Forex Year Review - USD

Published date: 31/12/2019

The dollar has had an interesting year too but once again it has been about politics more than economics. When Donald Trump was elected it was clear that the volatile character would impact the state of the economy and the markets but few would have guessed that he would attack Federal Reserve Chairman Jerome Powell on a regular basis on Twitter, especially after he had a hand in hiring him. The US president used tariffs as a political bargaining chip and in turn cash flooded to the US as a safe haven and the dollar surged. This led then to many central banks buying more dollars as a risk hedge and US-denominated fixed-income assets.


The impact of the trade uncertainty has been a massive plus for the greenback. Throughout the year the dollar has been grinding higher but the Dollar index could not break the 100 level. The US does not really want a stronger dollar as it makes their exports less competitive and they have been trying to induce inflation. Away from that GDP, employment levels and the stock markets have a massive plus. The US economy has been motoring on ahead with the consumer remaining strong and the markets remaining buoyant.

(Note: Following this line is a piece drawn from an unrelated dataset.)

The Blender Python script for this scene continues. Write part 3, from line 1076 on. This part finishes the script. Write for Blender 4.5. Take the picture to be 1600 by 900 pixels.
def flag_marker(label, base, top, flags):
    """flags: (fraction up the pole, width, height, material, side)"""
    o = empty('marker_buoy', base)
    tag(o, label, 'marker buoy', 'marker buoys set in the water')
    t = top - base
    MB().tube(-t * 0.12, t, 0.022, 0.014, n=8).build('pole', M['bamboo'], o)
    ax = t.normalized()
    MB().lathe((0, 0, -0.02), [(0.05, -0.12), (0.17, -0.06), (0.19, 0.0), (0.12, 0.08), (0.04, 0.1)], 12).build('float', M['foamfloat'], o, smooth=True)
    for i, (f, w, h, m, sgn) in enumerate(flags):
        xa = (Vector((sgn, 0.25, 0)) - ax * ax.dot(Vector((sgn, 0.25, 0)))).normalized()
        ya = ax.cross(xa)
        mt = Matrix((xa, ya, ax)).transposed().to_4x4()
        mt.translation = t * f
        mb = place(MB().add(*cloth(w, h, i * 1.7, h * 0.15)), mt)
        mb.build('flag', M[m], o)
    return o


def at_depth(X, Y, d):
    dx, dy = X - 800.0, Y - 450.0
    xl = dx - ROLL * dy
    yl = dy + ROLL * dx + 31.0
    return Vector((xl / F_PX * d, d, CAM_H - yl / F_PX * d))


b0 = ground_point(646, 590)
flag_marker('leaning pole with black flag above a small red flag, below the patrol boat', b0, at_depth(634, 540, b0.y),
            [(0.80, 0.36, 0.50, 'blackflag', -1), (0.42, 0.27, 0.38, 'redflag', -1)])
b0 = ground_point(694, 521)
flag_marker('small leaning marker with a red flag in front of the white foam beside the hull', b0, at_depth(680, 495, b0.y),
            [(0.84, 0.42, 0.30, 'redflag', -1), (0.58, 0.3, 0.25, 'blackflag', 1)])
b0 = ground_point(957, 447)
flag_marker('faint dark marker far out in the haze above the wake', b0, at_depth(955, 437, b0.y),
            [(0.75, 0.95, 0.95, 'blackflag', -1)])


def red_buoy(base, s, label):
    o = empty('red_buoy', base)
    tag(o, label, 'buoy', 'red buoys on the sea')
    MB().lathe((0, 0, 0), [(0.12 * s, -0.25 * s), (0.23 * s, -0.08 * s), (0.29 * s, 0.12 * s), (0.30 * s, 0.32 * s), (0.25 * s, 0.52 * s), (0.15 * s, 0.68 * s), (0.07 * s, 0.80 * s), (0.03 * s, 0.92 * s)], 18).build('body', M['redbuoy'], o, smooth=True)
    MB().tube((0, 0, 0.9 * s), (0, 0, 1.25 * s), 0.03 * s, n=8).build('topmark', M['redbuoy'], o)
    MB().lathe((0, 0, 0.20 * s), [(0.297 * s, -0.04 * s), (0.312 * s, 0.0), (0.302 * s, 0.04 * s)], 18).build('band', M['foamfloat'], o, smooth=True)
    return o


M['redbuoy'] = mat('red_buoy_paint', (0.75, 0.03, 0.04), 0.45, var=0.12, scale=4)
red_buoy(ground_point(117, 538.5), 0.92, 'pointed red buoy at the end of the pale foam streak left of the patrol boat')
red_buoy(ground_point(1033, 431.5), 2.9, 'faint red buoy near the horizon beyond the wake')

If the data remains on this path it will be hard to justify not moving on rates although the futures market is pricing in a small possibility of one cut next year.

Price Action and Next Year

The dollar has pulled back recently and this is as largely due to the fact the protectionism trade is being unwound. When Trump started the trade war with China lots of dollar were bought up and now they have agreed on a "phase one" deal the dollar is getting softer and returning closer to mean value. It pretty amazing after the year we have had that at the moment the DXY is only 0.31% higher. Leading into next year we have the US elections where Trump looks set to win again but there is one credible candidate in Mike Bloomberg. Lots will be done to knock Trump off his perch including the impeding impeachment trials. In terms of the Federal Reserve, It looks like they will remain very neutral and continue to support repo markets by adding some liquidity. They are refusing to call this QE but in effect is it a wolf dressed in sheep's clothing and has the same effect. The weaker dollar and stronger stock markets are confirming that.